_To be done_: Reproduce all the material exactly, minus any pictures it holds.

_Data shown_:

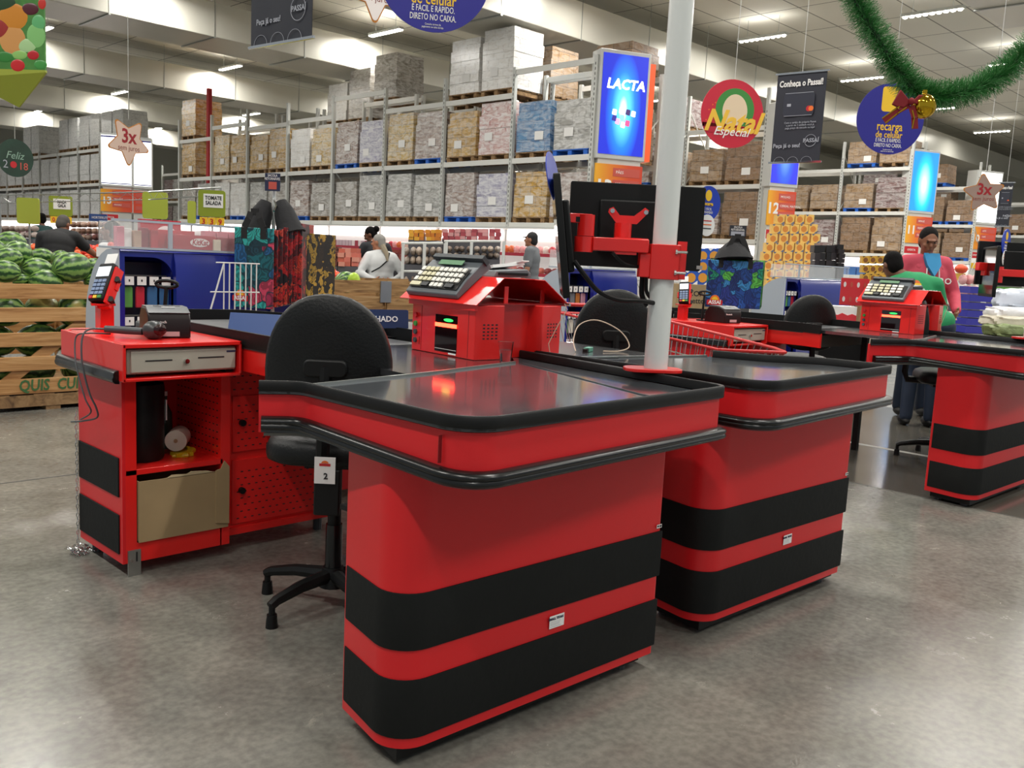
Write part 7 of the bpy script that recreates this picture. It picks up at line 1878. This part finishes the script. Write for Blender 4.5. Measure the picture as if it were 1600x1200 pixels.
# pink hoodie man, faces the camera, looks down to his left
L1 = base(1436, 500, 0, 8.35)
PK_ = mat('pink_hoodie', 'c9495c', .8, bump=.3, bscale=12)
r, T, HM, V = person(L1, azto(L1, PI+R(28)), 'man in a pink hoodie with white lettering looking down, behind the cashier in green', 'mid', HSG, PK_, JEAN,
    dict(look=(.15, .90, -.36), head=(.02, .05, 1.605), elR=(.30, .0, 1.13), elL=(-.30, .0, 1.13), wrR=(.20, .26, 1.0), wrL=(-.20, .25, 1.0), bulk=1.17), 'long', H=1.0)
MB(T).add([(-.075, .098, 1.497), (.075, .098, 1.497), (.065, .165, 1.39), (0, .188, 1.29), (-.065, .165, 1.39), (-.055, .05, 1.435), (.055, .05, 1.435), (.048, .08, 1.36), (0, .09, 1.27), (-.048, .08, 1.36)], [(0, 4, 3, 2, 1), (5, 6, 7, 8, 9), (0, 1, 6, 5), (1, 2, 7, 6), (2, 3, 8, 7), (3, 4, 9, 8), (4, 0, 5, 9)]).build('blue_tshirt', mat('tshirt_blue', '2a86b8', .7), r)
hd = MB(T)
caps(hd, [(-.10, .085, 1.36, .030), (-.12, .0, 1.44, .04), (-.06, -.10, 1.43, .05), (.06, -.10, 1.43, .05), (.12, .0, 1.44, .04), (.10, .085, 1.36, .030)])
o = hd.build('hood', PK_, r); remesh(o, .012, 3)
for q in (-1, 1): MB(T).tube([(q*.055, .145, 1.36), (q*.06, .16, 1.27), (q*.06, .155, 1.2)], .006, 6).build('drawstring', PAPER, r)
text('lettering', 'AERO', .075, T @ frame((-.05, .197, 1.25), (-1, .25, 0), (0, -.12, 1)), PAPER, r, bold=.02)
# cashier in green, back to the camera, leaning to the left
L2 = base(1426, 500, 0, 7.75)
r, T, HM, V = person(L2, azto(L2, R(12)), 'cashier in a green T-shirt seen from behind, bending over beside the hoodie man', 'dark', HB, mat('tshirt_green', '1f8a55', .75, bump=.3, bscale=10), JEAN,
    dict(hip=(.16, -.05, .90), waist=(.10, .0, 1.02), chest=(.0, .06, 1.19), neck=(-.10, .12, 1.33), head=(-.18, .20, 1.415), look=(-.35, .85, -.4), shR=(.16, .03, 1.26), shL=(-.17, .10, 1.25), elR=(.26, .10, 1.0), elL=(-.27, .22, 1.05), wrR=(.20, .30, .93), wrL=(-.15, .40, 1.0), bulk=1.08,
         knR=(.22, .0, .5), knL=(.04, .02, .5), anR=(.23, 0, .09), anL=(.03, 0, .09)), 'short', H=.965)
FB = T @ frame((.0, -.085, 1.21), (1, -.12, 0), (.0, .25, 1))
text('lettering', 'trabalhamos\npara servir\nvocê melhor', .042, FB @ Matrix.Translation((.05, -.045, .012)), PAPER, r, bold=.02)
MB().prism([(.03*math.cos(PI*i/10), .03*math.sin(PI*i/10)) for i in range(11)], .008, .014, FB @ Matrix.Translation((-.02, .055, 0))).build('sun_logo', ORG, r); MB().prism(rrect(-.04, -.018, .04, .002, .004, 2), .008, .015, FB @ Matrix.Translation((-.02, .055, 0))).build('logo_plate', YEL, r)
# woman in white, back to the camera, hands behind her hips
L3 = base(592, 500, 0, 13.2)
WJ = mat('white_jacket', 'd6d8d8', .7, bump=.6, bscale=9)
r, T, HM, V = person(L3, azto(L3, R(14)), 'grey-haired woman in a white jacket seen from behind with her hands behind her hips', 'tan', HG, WJ, DTR,
    dict(head=(-.03, .05, 1.40), look=(-.75, .55, -.1), neck=(-.01, .02, 1.27), chest=(0, 0, 1.10), waist=(0, -.02, .93), hip=(0, 0, .83), shR=(.165, 0, 1.19), shL=(-.165, 0, 1.19), elR=(.34, -.08, .96), elL=(-.34, -.08, .96), wrR=(.13, -.18, .86), wrL=(-.13, -.18, .86), hdR=(-1, 0, 0), hdL=(1, 0, .0), knR=(.1, .02, .45), knL=(-.1, .02, .45), bulk=1.22), 'long')
MB(T).tube([(-.17, -.17, .98), (-.05, -.17, 1.05), (.06, -.155, 1.15), (.11, -.06, 1.26)], .011, 6).build('bag_strap', BLK, r)
MB(T).tube([(.0, -.07, 1.36), (.05, -.13, 1.25), (.06, -.16, 1.14)], [.045, .035, .012], 8).build('ponytail', mat('hair_blond_grey', '9c907a', .6), r)
# dark haired person behind her
L4 = base(585, 500, 0, 13.9)
r, T, HM, V = person(L4, azto(L4, R(20)), 'dark-haired person in a dark shirt partly hidden behind the woman in white', 'dark', HB, mat('shirt_charcoal', '26272c', .8), DTR,
    dict(head=(-.05, .14, 1.515), look=(-.75, .5, -.5), neck=(0, .08, 1.40), elL=(-.30, .10, 1.08), wrL=(-.26, .28, .95), bulk=1.05, chest=(0, .03, 1.24), shL=(-.17, .04, 1.34), shR=(.17, .02, 1.34)), 'short', hairk='bun')
# man with cap
L5 = base(826, 500, 0, 14.2)
r, T, HM, V = person(L5, azto(L5, R(75)), 'man in a black cap and grey T-shirt standing behind the edge-on monitor', 'tan', mat('black_cap', '17171a', .7), mat('tshirt_grey', '6c7074', .8), JEAN, dict(elR=(.22, .0, 1.12), bulk=1.0, head=(0, .03, 1.57)), 'short', hairk='cap')
# man in black, bending over the tomatoes, seen from behind
L6 = base(92, 500, 0, 12.2)
r, T, HM, V = person(L6, azto(L6, R(-12)), 'man in a black polo shirt seen from behind reaching over the tomatoes', 'mid', mat('hair_cropped_grey', '4a4440', .7), mat('polo_black', '151517', .7), DTR,
    dict(head=(.03, .22, 1.42), look=(.35, .8, -.5), neck=(.02, .14, 1.33), chest=(0, .06, 1.17), waist=(0, .0, 1.0), hip=(0, -.05, .9), shR=(.19, .10, 1.26), shL=(-.19, .05, 1.24), elR=(.33, .24, 1.10), wrR=(.46, .40, .98), elL=(-.24, .08, .98), wrL=(-.2, .2, .8), bulk=1.22), 'short', hairk='short')
o = MB(T).tube([(-.06, .09, 1.33), (0, .065, 1.345), (.07, .10, 1.34)], .012, 6).build('collar', BLK, r)
MB(T).box(-.02, -.01, 1.27, .02, .0, 1.285).build('collar_logo', YEL, r)
# grey shirt person behind the display
L7 = base(178, 500, 0, 10.6)
person(L7, azto(L7, R(60)), 'short-haired person in a dark grey shirt left of the left blue display', 'mid', HB, mat('shirt_grey', '54595c', .8), DTR, dict(head=(0, .03, 1.34), neck=(0, 0, 1.21), chest=(0, 0, 1.04), waist=(0, 0, .9), hip=(0, 0, .8), shR=(.17, 0, 1.14), shL=(-.17, 0, 1.14), elR=(.23, 0, .9), elL=(-.23, 0, .9), wrR=(.22, .12, .75), wrL=(-.22, .12, .75), knR=(.1, 0, .42), knL=(-.1, 0, .42)), 'short')
# little head far behind the man in black
L8 = base(69, 500, 0, 19)
person(L8, azto(L8, R(40)), 'distant dark-haired shopper left of the man in black', 'dark', HB, mat('shirt_teal', '2a4a4a', .8), DTR, dict(), 'short', vx=.02)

_Answer to this problem_:
Write part 7 of the bpy script that recreates this picture. It picks up at line 1878. This part finishes the script. Write for Blender 4.5. Measure the picture as if it were 1600x1200 pixels.
# pink hoodie man, faces the camera, looks down to his left
L1 = base(1436, 500, 0, 8.35)
PK_ = mat('pink_hoodie', 'c9495c', .8, bump=.3, bscale=12)
r, T, HM, V = person(L1, azto(L1, PI+R(28)), 'man in a pink hoodie with white lettering looking down, behind the cashier in green', 'mid', HSG, PK_, JEAN,
    dict(look=(.15, .90, -.36), head=(.02, .05, 1.605), elR=(.30, .0, 1.13), elL=(-.30, .0, 1.13), wrR=(.20, .26, 1.0), wrL=(-.20, .25, 1.0), bulk=1.17), 'long', H=1.0)
MB(T).add([(-.075, .098, 1.497), (.075, .098, 1.497), (.065, .165, 1.39), (0, .188, 1.29), (-.065, .165, 1.39), (-.055, .05, 1.435), (.055, .05, 1.435), (.048, .08, 1.36), (0, .09, 1.27), (-.048, .08, 1.36)], [(0, 4, 3, 2, 1), (5, 6, 7, 8, 9), (0, 1, 6, 5), (1, 2, 7, 6), (2, 3, 8, 7), (3, 4, 9, 8), (4, 0, 5, 9)]).build('blue_tshirt', mat('tshirt_blue', '2a86b8', .7), r)
hd = MB(T)
caps(hd, [(-.10, .085, 1.36, .030), (-.12, .0, 1.44, .04), (-.06, -.10, 1.43, .05), (.06, -.10, 1.43, .05), (.12, .0, 1.44, .04), (.10, .085, 1.36, .030)])
o = hd.build('hood', PK_, r); remesh(o, .012, 3)
for q in (-1, 1): MB(T).tube([(q*.055, .145, 1.36), (q*.06, .16, 1.27), (q*.06, .155, 1.2)], .006, 6).build('drawstring', PAPER, r)
text('lettering', 'AERO', .075, T @ frame((-.05, .197, 1.25), (-1, .25, 0), (0, -.12, 1)), PAPER, r, bold=.02)
# cashier in green, back to the camera, leaning to the left
L2 = base(1426, 500, 0, 7.75)
r, T, HM, V = person(L2, azto(L2, R(12)), 'cashier in a green T-shirt seen from behind, bending over beside the hoodie man', 'dark', HB, mat('tshirt_green', '1f8a55', .75, bump=.3, bscale=10), JEAN,
    dict(hip=(.16, -.05, .90), waist=(.10, .0, 1.02), chest=(.0, .06, 1.19), neck=(-.10, .12, 1.33), head=(-.18, .20, 1.415), look=(-.35, .85, -.4), shR=(.16, .03, 1.26), shL=(-.17, .10, 1.25), elR=(.26, .10, 1.0), elL=(-.27, .22, 1.05), wrR=(.20, .30, .93), wrL=(-.15, .40, 1.0), bulk=1.08,
         knR=(.22, .0, .5), knL=(.04, .02, .5), anR=(.23, 0, .09), anL=(.03, 0, .09)), 'short', H=.965)
FB = T @ frame((.0, -.085, 1.21), (1, -.12, 0), (.0, .25, 1))
text('lettering', 'trabalhamos\npara servir\nvocê melhor', .042, FB @ Matrix.Translation((.05, -.045, .012)), PAPER, r, bold=.02)
MB().prism([(.03*math.cos(PI*i/10), .03*math.sin(PI*i/10)) for i in range(11)], .008, .014, FB @ Matrix.Translation((-.02, .055, 0))).build('sun_logo', ORG, r); MB().prism(rrect(-.04, -.018, .04, .002, .004, 2), .008, .015, FB @ Matrix.Translation((-.02, .055, 0))).build('logo_plate', YEL, r)
# woman in white, back to the camera, hands behind her hips
L3 = base(592, 500, 0, 13.2)
WJ = mat('white_jacket', 'd6d8d8', .7, bump=.6, bscale=9)
r, T, HM, V = person(L3, azto(L3, R(14)), 'grey-haired woman in a white jacket seen from behind with her hands behind her hips', 'tan', HG, WJ, DTR,
    dict(head=(-.03, .05, 1.40), look=(-.75, .55, -.1), neck=(-.01, .02, 1.27), chest=(0, 0, 1.10), waist=(0, -.02, .93), hip=(0, 0, .83), shR=(.165, 0, 1.19), shL=(-.165, 0, 1.19), elR=(.34, -.08, .96), elL=(-.34, -.08, .96), wrR=(.13, -.18, .86), wrL=(-.13, -.18, .86), hdR=(-1, 0, 0), hdL=(1, 0, .0), knR=(.1, .02, .45), knL=(-.1, .02, .45), bulk=1.22), 'long')
MB(T).tube([(-.17, -.17, .98), (-.05, -.17, 1.05), (.06, -.155, 1.15), (.11, -.06, 1.26)], .011, 6).build('bag_strap', BLK, r)
MB(T).tube([(.0, -.07, 1.36), (.05, -.13, 1.25), (.06, -.16, 1.14)], [.045, .035, .012], 8).build('ponytail', mat('hair_blond_grey', '9c907a', .6), r)
# dark haired person behind her
L4 = base(585, 500, 0, 13.9)
r, T, HM, V = person(L4, azto(L4, R(20)), 'dark-haired person in a dark shirt partly hidden behind the woman in white', 'dark', HB, mat('shirt_charcoal', '26272c', .8), DTR,
    dict(head=(-.05, .14, 1.515), look=(-.75, .5, -.5), neck=(0, .08, 1.40), elL=(-.30, .10, 1.08), wrL=(-.26, .28, .95), bulk=1.05, chest=(0, .03, 1.24), shL=(-.17, .04, 1.34), shR=(.17, .02, 1.34)), 'short', hairk='bun')
# man with cap
L5 = base(826, 500, 0, 14.2)
r, T, HM, V = person(L5, azto(L5, R(75)), 'man in a black cap and grey T-shirt standing behind the edge-on monitor', 'tan', mat('black_cap', '17171a', .7), mat('tshirt_grey', '6c7074', .8), JEAN, dict(elR=(.22, .0, 1.12), bulk=1.0, head=(0, .03, 1.57)), 'short', hairk='cap')
# man in black, bending over the tomatoes, seen from behind
L6 = base(92, 500, 0, 12.2)
r, T, HM, V = person(L6, azto(L6, R(-12)), 'man in a black polo shirt seen from behind reaching over the tomatoes', 'mid', mat('hair_cropped_grey', '4a4440', .7), mat('polo_black', '151517', .7), DTR,
    dict(head=(.03, .22, 1.42), look=(.35, .8, -.5), neck=(.02, .14, 1.33), chest=(0, .06, 1.17), waist=(0, .0, 1.0), hip=(0, -.05, .9), shR=(.19, .10, 1.26), shL=(-.19, .05, 1.24), elR=(.33, .24, 1.10), wrR=(.46, .40, .98), elL=(-.24, .08, .98), wrL=(-.2, .2, .8), bulk=1.22), 'short', hairk='short')
o = MB(T).tube([(-.06, .09, 1.33), (0, .065, 1.345), (.07, .10, 1.34)], .012, 6).build('collar', BLK, r)
MB(T).box(-.02, -.01, 1.27, .02, .0, 1.285).build('collar_logo', YEL, r)
# grey shirt person behind the display
L7 = base(178, 500, 0, 10.6)
person(L7, azto(L7, R(60)), 'short-haired person in a dark grey shirt left of the left blue display', 'mid', HB, mat('shirt_grey', '54595c', .8), DTR, dict(head=(0, .03, 1.34), neck=(0, 0, 1.21), chest=(0, 0, 1.04), waist=(0, 0, .9), hip=(0, 0, .8), shR=(.17, 0, 1.14), shL=(-.17, 0, 1.14), elR=(.23, 0, .9), elL=(-.23, 0, .9), wrR=(.22, .12, .75), wrL=(-.22, .12, .75), knR=(.1, 0, .42), knL=(-.1, 0, .42)), 'short')
# little head far behind the man in black
L8 = base(69, 500, 0, 19)
person(L8, azto(L8, R(40)), 'distant dark-haired shopper left of the man in black', 'dark', HB, mat('shirt_teal', '2a4a4a', .8), DTR, dict(), 'short', vx=.02)